— Challenge —
The lines to extract run from the first line of the material below to the line containing "sc.view_settings.view_transform = 'Standard';", both included; leave the pictures behind.

— Data supplied —
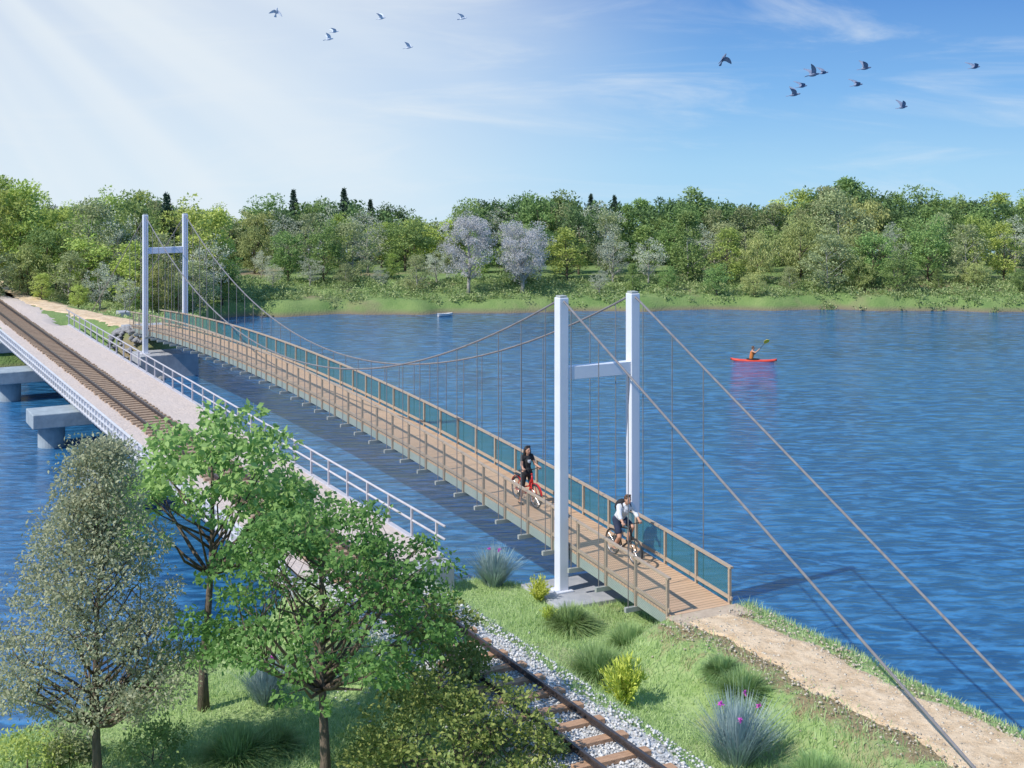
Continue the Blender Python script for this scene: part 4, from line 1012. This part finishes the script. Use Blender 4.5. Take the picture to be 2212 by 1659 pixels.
rm = N(nt, 'MapRange', interpolation_type='SMOOTHSTEP'); rm.inputs[1].default_value = .30; rm.inputs[2].default_value = .72; rm.inputs[3].default_value = .84; rm.inputs[4].default_value = 1.08
nt.links.new(rn_.outputs[0], rm.inputs[0])
gm = N(nt, 'Math', operation='MULTIPLY'); gm.use_clamp = True; nt.links.new(gl.outputs[0], gm.inputs[0]); nt.links.new(rm.outputs[0], gm.inputs[1])
col = mixc(nt, gm.outputs[0], rp.outputs[0], (.90,.97,1.02,1))
mp = N(nt, 'Mapping'); mp.inputs['Scale'].default_value = (1.6, 1.6, 9); mp.inputs['Rotation'].default_value = (0, .30, 0)
nt.links.new(nrm.outputs[0], mp.inputs[0])
cn = N(nt, 'TexNoise', i_Scale=3.2, i_Detail=8, i_Roughness=.6, i_Distortion=.7); nt.links.new(mp.outputs[0], cn.inputs[0])
cr_ = N(nt, 'MapRange', interpolation_type='SMOOTHSTEP'); cr_.inputs[1].default_value = .45; cr_.inputs[2].default_value = .78; cr_.inputs[4].default_value = .5
nt.links.new(cn.outputs[0], cr_.inputs[0])
col = mixc(nt, cr_.outputs[0], col, (.92,.97,1.0,1))
b2 = N(nt, 'Background', i_Strength=1.0); nt.links.new(col, b2.inputs[0])
ms = N(nt, 'MixShader'); ms.inputs[0].default_value = .82
nt.links.new(b1.outputs[0], ms.inputs[1]); nt.links.new(b2.outputs[0], ms.inputs[2]); nt.links.new(ms.outputs[0], out.inputs[0])

sl = bpy.data.lights.new('sun', 'SUN'); sl.energy = 4.7; sl.angle = math.radians(.5); sl.color = (1,.95,.87)
so = bpy.data.objects.new('sun', sl); C.objects.link(so); so.rotation_euler = sd.to_track_quat('Z', 'Y').to_euler()
cam = bpy.data.cameras.new('camera'); co = bpy.data.objects.new('camera', cam); C.objects.link(co)
co.location = (0,0,CAMZ); co.rotation_euler = (PI/2,0,0)
cam.sensor_width = 36; cam.lens = 36*FPX/2212; cam.shift_y = -(829.5-305)/2212; cam.clip_start = .5; cam.clip_end = 6000
sc.camera = co
sc.view_settings.view_transform = 'Standard'; sc.view_settings.look = 'None'; sc.view_settings.exposure = 0
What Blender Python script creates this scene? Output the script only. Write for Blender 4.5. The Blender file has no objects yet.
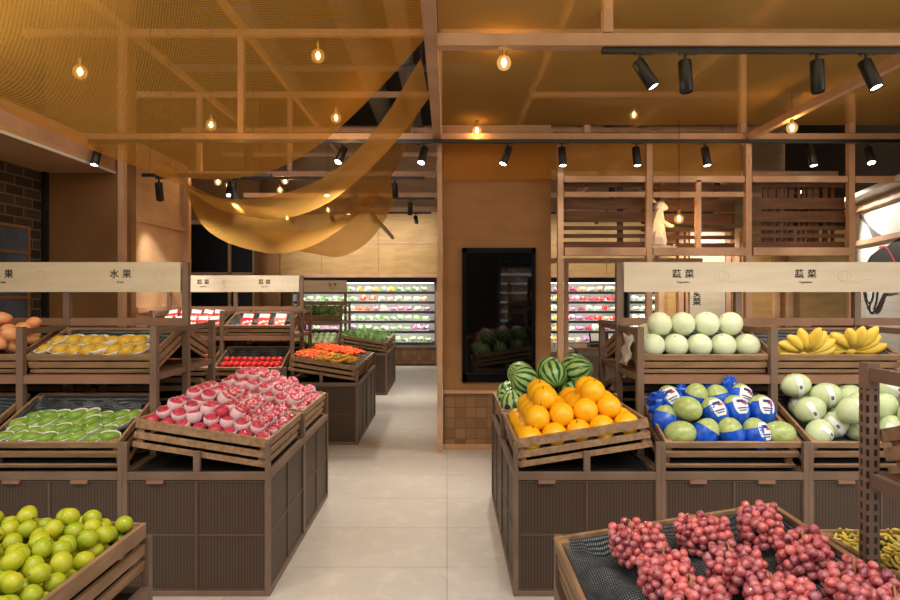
import bpy, bmesh, math, random
from mathutils import Vector, Matrix, Euler
random.seed(11)
R = math.radians
S = bpy.context.scene
COL = S.collection

# ------------------------------------------------------------------ camera, world, exposure
cam_d = bpy.data.cameras.new('camera'); cam = bpy.data.objects.new('camera', cam_d); COL.objects.link(cam)
cam.location = (0, 0, 1.65); cam.rotation_euler = (R(90), 0, 0)
cam_d.sensor_width = 36; cam_d.lens = 24
cam_d.shift_x = 3/900; cam_d.shift_y = -8/900
cam_d.clip_start = 0.05; cam_d.clip_end = 100
S.camera = cam
w = bpy.data.worlds.new('world'); S.world = w; w.use_nodes = True
w.node_tree.nodes['Background'].inputs[0].default_value = (1.0, 0.95, 0.89, 1)
w.node_tree.nodes['Background'].inputs[1].default_value = 1.5
S.view_settings.view_transform = 'Standard'; S.view_settings.look = 'None'
S.view_settings.gamma = 1; S.view_settings.use_curve_mapping = False
S.view_settings.exposure = 0.38
SPOT_W, BULB_W, FRIDGE_W = 68.0, 9.0, 7.0
WARM = (1.0, 0.93, 0.83)

# ------------------------------------------------------------------ helpers
def lin(r, g, b):
    f = lambda c: (c/255)/12.92 if c <= 10 else (((c/255)+0.055)/1.055)**2.4
    return (f(r), f(g), f(b), 1)

def at(px, py, d):                       # a point at depth d seen at that spot
    return Vector(((px-447)*d/600, d, 1.65-(py-292)*d/600))

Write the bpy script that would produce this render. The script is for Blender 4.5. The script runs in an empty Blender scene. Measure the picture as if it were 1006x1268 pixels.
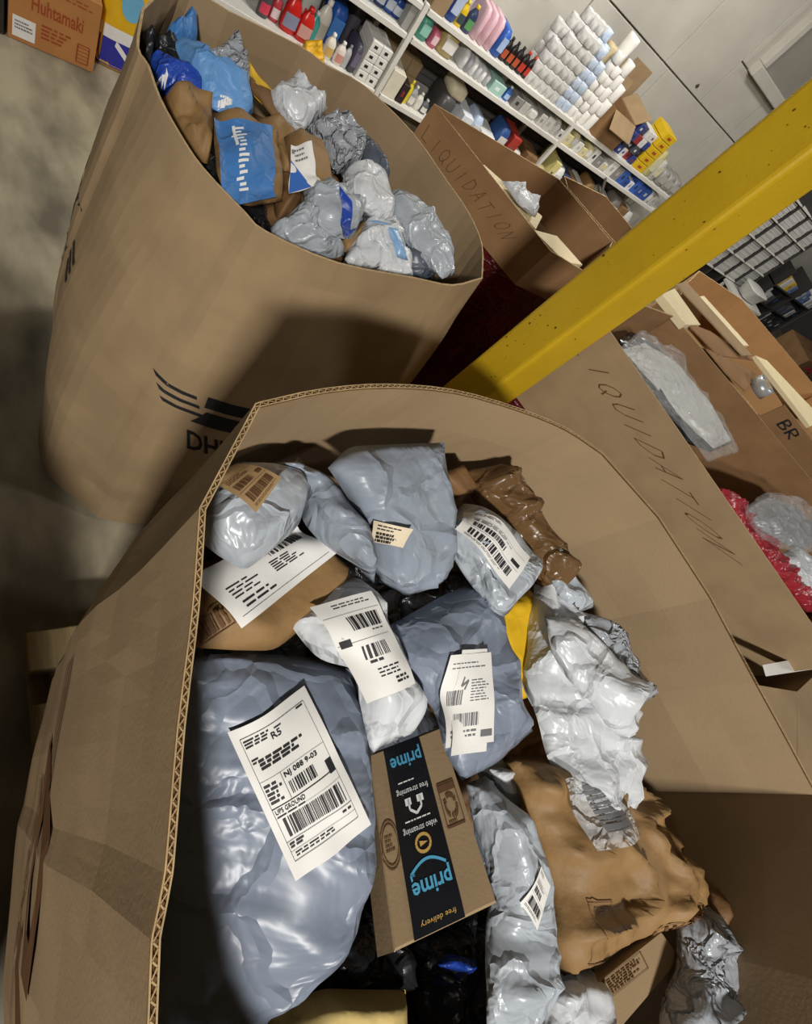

— Output below —
Continue the Blender Python script for this scene: part 4, from line 1012. This part finishes the script. Use Blender 4.5. Take the picture to be 2212 by 1659 pixels.
rm = N(nt, 'MapRange', interpolation_type='SMOOTHSTEP'); rm.inputs[1].default_value = .30; rm.inputs[2].default_value = .72; rm.inputs[3].default_value = .84; rm.inputs[4].default_value = 1.08
nt.links.new(rn_.outputs[0], rm.inputs[0])
gm = N(nt, 'Math', operation='MULTIPLY'); gm.use_clamp = True; nt.links.new(gl.outputs[0], gm.inputs[0]); nt.links.new(rm.outputs[0], gm.inputs[1])
col = mixc(nt, gm.outputs[0], rp.outputs[0], (.90,.97,1.02,1))
mp = N(nt, 'Mapping'); mp.inputs['Scale'].default_value = (1.6, 1.6, 9); mp.inputs['Rotation'].default_value = (0, .30, 0)
nt.links.new(nrm.outputs[0], mp.inputs[0])
cn = N(nt, 'TexNoise', i_Scale=3.2, i_Detail=8, i_Roughness=.6, i_Distortion=.7); nt.links.new(mp.outputs[0], cn.inputs[0])
cr_ = N(nt, 'MapRange', interpolation_type='SMOOTHSTEP'); cr_.inputs[1].default_value = .45; cr_.inputs[2].default_value = .78; cr_.inputs[4].default_value = .5
nt.links.new(cn.outputs[0], cr_.inputs[0])
col = mixc(nt, cr_.outputs[0], col, (.92,.97,1.0,1))
b2 = N(nt, 'Background', i_Strength=1.0); nt.links.new(col, b2.inputs[0])
ms = N(nt, 'MixShader'); ms.inputs[0].default_value = .82
nt.links.new(b1.outputs[0], ms.inputs[1]); nt.links.new(b2.outputs[0], ms.inputs[2]); nt.links.new(ms.outputs[0], out.inputs[0])

sl = bpy.data.lights.new('sun', 'SUN'); sl.energy = 4.7; sl.angle = math.radians(.5); sl.color = (1,.95,.87)
so = bpy.data.objects.new('sun', sl); C.objects.link(so); so.rotation_euler = sd.to_track_quat('Z', 'Y').to_euler()
cam = bpy.data.cameras.new('camera'); co = bpy.data.objects.new('camera', cam); C.objects.link(co)
co.location = (0,0,CAMZ); co.rotation_euler = (PI/2,0,0)
cam.sensor_width = 36; cam.lens = 36*FPX/2212; cam.shift_y = -(829.5-305)/2212; cam.clip_start = .5; cam.clip_end = 6000
sc.camera = co
sc.view_settings.view_transform = 'Standard'; sc.view_settings.look = 'None'; sc.view_settings.exposure = 0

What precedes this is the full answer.